In its statement, the group urges support for increases in college mental health services.

Yet over the past few years, campus mental health centers have struggled to provide services amid budget constraints.

Despite recommendations that counseling centers provide one counselor for every 1,500 students, many can only fund one counselor for every 2,000 students at best.

Meanwhile, high profile campus violence such as the shootings at Virginia Tech and Northern Illinois University prompted college campuses across the country to create better ways to identify and help troubled students. This adds to the demand of campus counseling centers.

Anne Glavin, president of the international Association of Campus Law Enforcement Administrators, said campus violence has been documented since the 1800s but with larger school populations, there’s a greater chance of incidents occurring.

“So the challenges for campus law enforcement, indeed colleges and universities in mental health counselors in higher education has been how to get people in what I tend to call these safety nets and get them identified and get them some help and resources so that we can avoid the actual violent incident,” Glavin said.

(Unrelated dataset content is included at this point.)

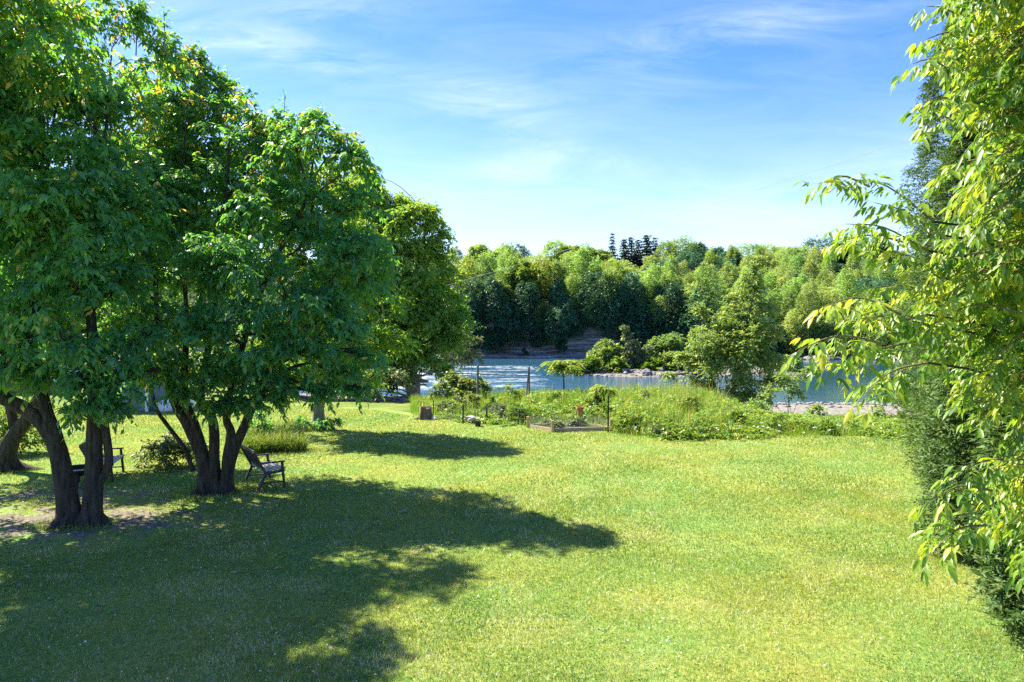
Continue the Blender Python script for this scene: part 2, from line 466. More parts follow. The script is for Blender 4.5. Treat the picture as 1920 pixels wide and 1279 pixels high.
def leaf_fine(P, D, L, W, tint, rng, roll=0.35):
    """lanceolate leaflet with a fold along its midrib and a drooping tip (8 triangles)"""
    n = len(P)
    up = np.tile([0, 0, 1.0], (n, 1)) + rng.normal(0, roll, (n, 3))
    S = nrm(np.cross(D, up)); U = np.cross(S, D)
    L = L[:, None]; W = W[:, None]
    curl = rng.uniform(.02, .16, (n, 1))
    def row(t, w, h): return P + D * L * t - U * L * curl * t * t * 1.5, S * W * w, U * W * h
    c1, s1, u1 = row(.28, .46, .16); c2, s2, u2 = row(.62, .40, .14)
    V = np.empty((n, 8, 3))
    V[:, 0] = P
    V[:, 1] = c1 - s1 + u1; V[:, 2] = c1; V[:, 3] = c1 + s1 + u1
    V[:, 4] = c2 - s2 + u2; V[:, 5] = c2; V[:, 6] = c2 + s2 + u2
    V[:, 7] = P + D * L - U * L * curl * 1.5
    T = np.array([(0, 2, 1), (0, 3, 2), (1, 2, 5), (1, 5, 4), (2, 3, 6), (2, 6, 5), (4, 5, 7), (5, 6, 7)])
    F = (T[None] + (np.arange(n) * 8)[:, None, None]).reshape(-1, 3)
    return V.reshape(-1, 3), F, np.repeat(tint, 8)


def sph(n, rng):
    return nrm(rng.normal(size=(n, 3)))


def blob_sprays(blobs, rng, nsub=12, dens=14, squash=.85, subr=(.32, .5), shell=.74, flat=.8, spread=(.55, 1.08)):
    """blobs (x,y,z,r) -> sprays on the outside of small clumps that sit on the blobs"""
    P, D, C, SR = [], [], [], []
    for b in blobs:
        c, r = np.array(b[:3]), b[3]
        k = max(3, int(nsub * min(1.5, .5 + r * .5)))
        d = sph(k, rng)
        d[:, 2] = np.where(d[:, 2] < -.55, -d[:, 2], d[:, 2])
        cc = c + d * r * shell * rng.uniform(.65, 1.15, (k, 1)) * np.array([1, 1, squash])
        rr = r * rng.uniform(*subr, k)
        C.append(cc); SR.append(np.repeat(r, k))
        for q, s in zip(cc, rr):
            n = max(4, int(dens * 4 * math.pi * s * s * rng.uniform(.7, 1.25)))
            e = sph(n, rng)
            rad = s * rng.uniform(*spread, (n, 1))
            P.append(q + e * rad * np.array([1, 1, flat]))
            out = nrm(q - c + 1e-6)
            D.append(nrm(e * .8 + out * .6 + rng.normal(0, .35, (n, 3))))
    return np.vstack(P), np.vstack(D), np.vstack(C)


def leaves_from_sprays(P, D, rng, per=10, twig=.32, L=.11, W=.05, droop=.55, tint_fn=None, fine=False, hang=.35):
    n = len(P)
    t = np.tile(np.linspace(-.45, .55, per), n) + rng.uniform(-.06, .06, n * per)
    PP = np.repeat(P, per, 0); DD = np.repeat(D, per, 0)
    tw = np.repeat(twig * rng.uniform(.7, 1.3, n), per)
    pos = PP + DD * (t * tw)[:, None]
    pos[:, 2] -= (np.clip(t + .45, 0, 1) ** 2) * tw * hang
    side = nrm(np.cross(DD, np.array([0, 0, 1.0])) + 1e-6) * np.where(np.arange(n * per) % 2, 1, -1)[:, None]
    ld = nrm(DD * .55 + side * rng.uniform(.3, .9, (n * per, 1)) + rng.normal(0, .3, (n * per, 3)) - np.array([0, 0, 1.0]) * droop * rng.uniform(.5, 1.5, (n * per, 1)))
    base_t = np.repeat(rng.beta(2, 2.4, n), per)
    tint = np.clip(base_t * .8 + rng.uniform(0, .25, n * per), 0, 1)
    if tint_fn is not None: tint = np.clip(tint + tint_fn(pos, t), 0, 1)
    LL = L * rng.uniform(.65, 1.25, n * per); WW = W * rng.uniform(.75, 1.2, n * per)
    return (leaf_fine if fine else leaf_quads)(pos, ld, LL, WW, tint, rng)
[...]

Such campus safety nets have taken the form of teams dedicated to behavioral intervention, care or threat assessment.

Typically these teams are made up of people from several departments across campus, including mental health services, student housing, and campus police.

Dan Jones says there is no science to predicting violent behavior

But these safety nets can help students who may be potentially dangerous to themselves or others.

“The side effect of having those safety nets is that more and more people are being referred to the counseling center, people from behavioral intervention teams, care teams, threat assessment teams,” Jones said. “There’s all these safety nets that are catching folks and they’re being evaluated for treatment and services and evaluation but you know the economic situation in recent years has not allowed for much increase in staff and resources.”

Jones believes nationwide support is needed for college mental health services, much like recent support for better mental health services in the Veterans Administration.

“I wish we could influence the federal government but we’d almost have to influence 50 state governments , the board of trustees for all the private universities, so it’s hard to lobby for all the countrywide change but I think that’s what we need,” he said.